MIAMI – An entire exhibition of Jean-Michel Basquiats all owned by one man leads to the question: “Why Basquiat?”
“Did you walk in this room and smile?” Kenneth C. Griffin responded, motioning to the nine massive Basquiat paintings around us inside the Pérez Art Museum Miami (known as PAMM).
Griffin, founder and CEO of the $68 billion Citadel hedge fund, has lent the nine canvases and a sculpture to PAMM for “Basquiat: Figures, Signs, Symbols,” an exhibition that opens to the public on Thursday.
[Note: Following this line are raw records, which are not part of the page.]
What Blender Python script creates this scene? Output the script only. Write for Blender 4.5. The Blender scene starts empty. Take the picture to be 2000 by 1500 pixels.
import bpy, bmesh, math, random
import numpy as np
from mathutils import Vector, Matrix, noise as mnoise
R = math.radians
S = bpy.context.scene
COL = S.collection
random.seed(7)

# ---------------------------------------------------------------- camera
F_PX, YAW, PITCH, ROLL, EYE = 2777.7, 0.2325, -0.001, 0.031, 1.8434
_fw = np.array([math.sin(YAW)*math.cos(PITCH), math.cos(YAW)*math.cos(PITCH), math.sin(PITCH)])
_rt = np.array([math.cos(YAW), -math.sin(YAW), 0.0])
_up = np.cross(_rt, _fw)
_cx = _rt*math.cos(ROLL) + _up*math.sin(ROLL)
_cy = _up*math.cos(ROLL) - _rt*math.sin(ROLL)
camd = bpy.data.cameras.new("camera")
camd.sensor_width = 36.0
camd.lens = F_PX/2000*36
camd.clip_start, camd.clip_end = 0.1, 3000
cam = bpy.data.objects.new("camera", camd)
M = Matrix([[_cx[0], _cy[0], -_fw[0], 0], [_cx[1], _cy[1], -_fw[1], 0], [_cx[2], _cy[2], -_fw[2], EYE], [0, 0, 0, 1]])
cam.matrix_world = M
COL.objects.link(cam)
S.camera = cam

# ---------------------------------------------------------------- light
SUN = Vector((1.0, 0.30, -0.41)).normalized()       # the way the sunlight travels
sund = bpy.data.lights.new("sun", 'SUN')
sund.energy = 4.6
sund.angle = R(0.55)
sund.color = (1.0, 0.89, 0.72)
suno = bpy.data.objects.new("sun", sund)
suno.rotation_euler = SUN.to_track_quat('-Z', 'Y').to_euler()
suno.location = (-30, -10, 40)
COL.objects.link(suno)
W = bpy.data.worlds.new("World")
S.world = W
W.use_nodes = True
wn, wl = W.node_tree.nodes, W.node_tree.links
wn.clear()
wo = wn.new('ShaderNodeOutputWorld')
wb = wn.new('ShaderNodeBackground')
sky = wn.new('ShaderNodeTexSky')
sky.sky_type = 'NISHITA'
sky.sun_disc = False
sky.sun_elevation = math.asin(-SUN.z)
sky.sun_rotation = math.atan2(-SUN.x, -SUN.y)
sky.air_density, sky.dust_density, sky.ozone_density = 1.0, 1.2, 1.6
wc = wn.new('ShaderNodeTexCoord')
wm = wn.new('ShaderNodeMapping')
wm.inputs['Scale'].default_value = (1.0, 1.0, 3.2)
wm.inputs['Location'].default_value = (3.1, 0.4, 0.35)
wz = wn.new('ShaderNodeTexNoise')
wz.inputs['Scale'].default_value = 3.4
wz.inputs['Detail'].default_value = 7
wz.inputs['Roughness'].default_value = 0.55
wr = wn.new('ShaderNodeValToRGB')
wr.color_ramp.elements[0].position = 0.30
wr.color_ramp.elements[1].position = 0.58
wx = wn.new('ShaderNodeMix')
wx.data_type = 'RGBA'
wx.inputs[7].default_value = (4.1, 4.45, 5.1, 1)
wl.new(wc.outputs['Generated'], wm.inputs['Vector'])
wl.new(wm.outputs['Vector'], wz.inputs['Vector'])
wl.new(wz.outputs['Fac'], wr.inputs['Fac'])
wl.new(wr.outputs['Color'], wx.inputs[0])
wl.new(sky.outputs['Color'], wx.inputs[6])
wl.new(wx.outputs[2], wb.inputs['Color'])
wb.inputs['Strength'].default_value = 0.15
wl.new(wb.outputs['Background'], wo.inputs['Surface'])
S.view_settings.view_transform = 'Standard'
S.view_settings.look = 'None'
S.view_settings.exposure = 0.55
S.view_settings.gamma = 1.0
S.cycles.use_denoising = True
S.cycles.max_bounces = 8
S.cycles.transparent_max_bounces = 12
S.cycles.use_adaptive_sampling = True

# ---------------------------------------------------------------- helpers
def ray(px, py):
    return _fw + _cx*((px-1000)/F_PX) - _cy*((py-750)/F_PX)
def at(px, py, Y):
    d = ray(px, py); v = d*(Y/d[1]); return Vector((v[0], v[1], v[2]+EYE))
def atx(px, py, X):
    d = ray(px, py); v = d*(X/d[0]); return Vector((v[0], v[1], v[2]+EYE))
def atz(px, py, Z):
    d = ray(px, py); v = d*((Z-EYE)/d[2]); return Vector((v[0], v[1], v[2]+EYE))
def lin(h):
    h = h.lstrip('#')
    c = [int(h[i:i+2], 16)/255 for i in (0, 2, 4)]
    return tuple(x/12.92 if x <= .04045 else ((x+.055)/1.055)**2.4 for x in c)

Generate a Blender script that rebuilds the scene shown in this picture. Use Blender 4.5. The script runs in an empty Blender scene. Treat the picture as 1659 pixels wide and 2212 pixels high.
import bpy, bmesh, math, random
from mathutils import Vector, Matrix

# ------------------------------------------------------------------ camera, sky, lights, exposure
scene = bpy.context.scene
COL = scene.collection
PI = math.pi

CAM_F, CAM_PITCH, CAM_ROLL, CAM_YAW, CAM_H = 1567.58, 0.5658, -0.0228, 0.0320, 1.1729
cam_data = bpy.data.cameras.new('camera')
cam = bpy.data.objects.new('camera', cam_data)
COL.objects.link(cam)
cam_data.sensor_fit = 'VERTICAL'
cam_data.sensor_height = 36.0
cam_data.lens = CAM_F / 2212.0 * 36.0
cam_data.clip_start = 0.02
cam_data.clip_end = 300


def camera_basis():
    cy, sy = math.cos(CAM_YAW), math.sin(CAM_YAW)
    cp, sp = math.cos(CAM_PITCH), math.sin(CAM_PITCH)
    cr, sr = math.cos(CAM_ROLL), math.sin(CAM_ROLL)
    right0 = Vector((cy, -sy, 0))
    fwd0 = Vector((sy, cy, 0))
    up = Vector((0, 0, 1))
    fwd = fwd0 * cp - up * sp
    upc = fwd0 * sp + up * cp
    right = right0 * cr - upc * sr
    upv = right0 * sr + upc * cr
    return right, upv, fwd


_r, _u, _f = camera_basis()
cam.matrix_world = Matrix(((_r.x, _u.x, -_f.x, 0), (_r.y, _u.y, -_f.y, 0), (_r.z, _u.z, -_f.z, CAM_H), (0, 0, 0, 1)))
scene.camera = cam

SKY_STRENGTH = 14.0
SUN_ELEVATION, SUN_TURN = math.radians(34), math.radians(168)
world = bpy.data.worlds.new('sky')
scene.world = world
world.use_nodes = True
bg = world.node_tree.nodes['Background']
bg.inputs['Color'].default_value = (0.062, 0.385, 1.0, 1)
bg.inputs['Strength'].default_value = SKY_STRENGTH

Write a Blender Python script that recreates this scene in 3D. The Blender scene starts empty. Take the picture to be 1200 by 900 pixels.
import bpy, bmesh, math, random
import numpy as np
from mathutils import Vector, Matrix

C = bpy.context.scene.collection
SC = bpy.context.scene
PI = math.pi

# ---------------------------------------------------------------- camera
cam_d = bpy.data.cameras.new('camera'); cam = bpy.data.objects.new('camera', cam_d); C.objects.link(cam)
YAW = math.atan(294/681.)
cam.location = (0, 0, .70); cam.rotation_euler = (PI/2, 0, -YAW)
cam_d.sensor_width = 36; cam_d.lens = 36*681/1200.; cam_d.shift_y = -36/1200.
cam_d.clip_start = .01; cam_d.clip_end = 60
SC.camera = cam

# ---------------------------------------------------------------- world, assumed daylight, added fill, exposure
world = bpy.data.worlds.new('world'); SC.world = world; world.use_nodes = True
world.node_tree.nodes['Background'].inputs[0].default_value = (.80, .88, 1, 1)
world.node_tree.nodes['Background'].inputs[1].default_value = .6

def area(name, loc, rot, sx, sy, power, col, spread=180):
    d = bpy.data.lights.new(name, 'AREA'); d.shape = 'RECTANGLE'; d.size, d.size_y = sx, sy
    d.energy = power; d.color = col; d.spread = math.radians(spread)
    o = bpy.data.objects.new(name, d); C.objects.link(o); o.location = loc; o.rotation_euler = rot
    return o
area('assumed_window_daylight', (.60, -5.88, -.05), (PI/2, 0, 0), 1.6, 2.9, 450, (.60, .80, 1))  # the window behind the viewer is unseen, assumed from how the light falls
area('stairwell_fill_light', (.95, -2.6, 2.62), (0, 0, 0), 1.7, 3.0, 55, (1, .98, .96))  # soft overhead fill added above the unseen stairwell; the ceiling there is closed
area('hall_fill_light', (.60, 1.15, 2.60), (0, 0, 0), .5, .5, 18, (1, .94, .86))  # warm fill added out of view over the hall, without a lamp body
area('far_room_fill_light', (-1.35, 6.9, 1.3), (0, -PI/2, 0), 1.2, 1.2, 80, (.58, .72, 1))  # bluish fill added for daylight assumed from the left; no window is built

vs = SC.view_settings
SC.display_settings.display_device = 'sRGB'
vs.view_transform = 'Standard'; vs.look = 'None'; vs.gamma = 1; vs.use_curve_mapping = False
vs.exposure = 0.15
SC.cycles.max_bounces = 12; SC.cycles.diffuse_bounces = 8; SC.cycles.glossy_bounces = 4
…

All 10 works were purchased by Griffin just over the past few years for a sum he confirmed as approximately $500 million.
It’s a haul that includes the most expensive Basquiat ever sold at auction: Depicting a screaming skull, the untitled painting was bought at Sotheby’s in 2017 for $110.5 million by Japanese fashion mogul Yusaku Maezawa. Griffin, in turn, bought the painting privately from Maezawa, for what Artnet reported was $200 million. Now, standing in front of it at PAMM, Griffin declined to comment on the price. But he did say Maezawa wouldn’t part with the work easily: “This was a multiyear dance.” And what finally closed the deal? “Probably his just feeling like I bothered him too much,” Griffin quipped.